El genio y lo bárbaro
Cuando Napoleón ya era general, y sin soltar su libro preferido, releyó el capítulo Exhortación para librar a Italia de los bárbaros y consideró que "Maquiavelo hablaba como romano y tenía siempre en su mente a los franceses. Cuanto a mí, por lo contrario, los bárbaros que es preciso que eche de Italia son las casas de Austria, de España, el Papa, etcétera".
Para entonces no estaba resentido con los franceses, pero desterrado en Elba volvió sobre el capítulo Del genio de los franceses y anotó: "Aquí Maquiavelo describe el lado malo de los franceses que, en lo moral, son y serán siempre los mismos. Por eso han justificado el menosprecio que hacia ellos me infundió desde mi juventud este capítulo de Maquiavelo".
Los apuntes marginales sumaron ochocientas treinta y seis aclaraciones y por tramos se parecen a un coloquio viviente con el autor. Hasta se asemeja una discusión competitiva, como si el gran emperador quisiera aparecer más maquiavélico que Maquiavelo, difícil de superar después de aquella frase que perduró en los tiempos: "El fin justifica los medios".
El ejemplo más trágico y despreciable que Maquiavelo incluyó al final de su obra máxima quizá sea el que da cuenta del desapego ético de la política. Es cuando muestra los rasgos de Castrucio Castrasini, que dio batalla a los florentinos en guerras regionales. Además de señalar algo de su estrategia militar habilidosa y su valentía, puntualizó que Castrasini acostumbraba a decir que había que arriesgarlo todo sin espanto de nada. Lo justificaba asegurando que Dios es amante de los hombres valerosos.
Y prosigue sobre Castrasini: "En cierta ocasión mandó ejecutar a un ciudadano de Luca (al norte de Pisa) que había contribuido a elevarle al poder, y como le echaran en cara el haber hecho perecer a un antiguo amigo suyo, respondió que padecían un error porque no había ordenado matar más que a un nuevo enemigo".

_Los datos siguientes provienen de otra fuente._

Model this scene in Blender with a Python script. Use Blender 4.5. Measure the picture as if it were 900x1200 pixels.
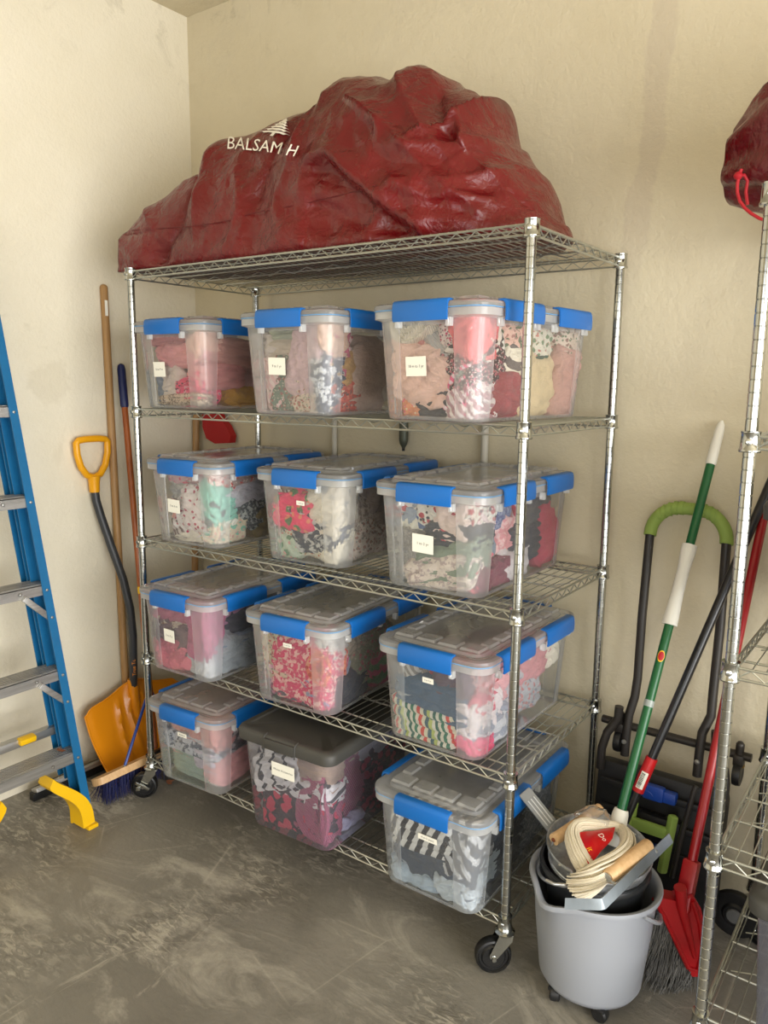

La reflexión de Bonaparte sobre esa cruel anécdota es la última que aparece en el libro, pero no la última que anotó, ya que data de su época consular. Está de acuerdo con que un viejo amigo puede ser un nuevo enemigo. "¿Son otra cosa -apunta- los más de los que sirvieron para mi elevación? Un príncipe no debe conocer más que al amigo del momento, es decir, al que puede serle útil en el instante adecuado y olvidar todo sentimentalismo ante el peligro presente y futuro".